Buscando contornar o óbice acima exposto, tem sido comum a edição de normas vedando a nomeação de parentes para o preenchimento de cargos em comissão. Esse tipo de norma em muito contribui para a preservação do princípio da moralidade, pois evita que as nomeações terminem por ser desvirtuadas da satisfação do interesse público e direcionadas ao atendimento de interesses a ele estranhos.
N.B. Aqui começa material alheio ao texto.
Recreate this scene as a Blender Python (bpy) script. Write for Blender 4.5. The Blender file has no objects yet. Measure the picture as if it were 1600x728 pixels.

À guisa de ilustração, podem ser mencionados:
a) o Estatuto dos Servidores da União (Lei nº 8.112/90), cujo art. 117, VII, veda ao agente "manter sob sua chefia imediata, em cargo ou função de confiança, cônjuge, companheira ou parente até o segundo grau civil";
b) o Regime Jurídico dos Servidores do Poder Judiciário da União (Lei nº 9.427/96), em seu art. 10, veda a nomeação de cônjuge, companheiro ou de parentes até o terceiro grau, pelos membros de tribunais e juízes, a eles vinculados, salvo os servidores ocupantes de cargos de provimento efetivo das carreiras judiciárias;
c) os arts. 355, § 7º e 357, parágrafo único, do Regimento Interno do Supremo Tribunal Federal restringem a nomeação de parentes como forma de combate ao nepotismo;
d) o art. 326 do Regimento Interno do Tribunal Regional Federal da 4ª Região veicula comando semelhante;
e) a Lei nº 9.165/95, que disciplina o funcionalismo no âmbito do Tribunal de Contas da União, também veicula restrições á nomeação de parentes;
f) o Provimento nº 84/96, da Ordem dos Advogados do Brasil, em seu art. 1º, "veda a contratação de servidores pela OAB, independente do prazo de duração do pacto laboral, vinculados por relação de parentesco a Conselheiros Federais, Membros Honorários Vitalícios, Conselheiros Estaduais ou integrantes de qualquer órgão deliberativo, assistencial, diretivo ou consultivo da OAB, no âmbito do Conselho Federal, dos Conselhos Seccionais e das Subseções", acrescendo o parágrafo primeiro que "a vedação a que se refere o caput desse artigo se aplica aos cônjuges, companheiros e parentes em linha reta ou na colateral até o terceiro grau";
g) o art. 4º, parágrafo único, da Lei Estadual nº 7.451, de 1º de julho de 1991, que criou cargos no quadro do Tribunal de Justiça de São Paulo e vedou a nomeação, como assistente jurídico, "de cônjuge, de afim e de parente em linha reta ou colateral, até o 3º grau, inclusive, de qualquer dos integrantes do Poder Judiciário do Estado de São Paulo"; e
h) o art. 20, § 5º, da Constituição do Estado do Rio Grande do Sul, com a redação determinada pela Emenda nº 12/95, estabeleceu restrições á nomeação de parentes no âmbito da administração direta e indireta dos três Poderes, do Ministério Público e do Tribunal de Contas.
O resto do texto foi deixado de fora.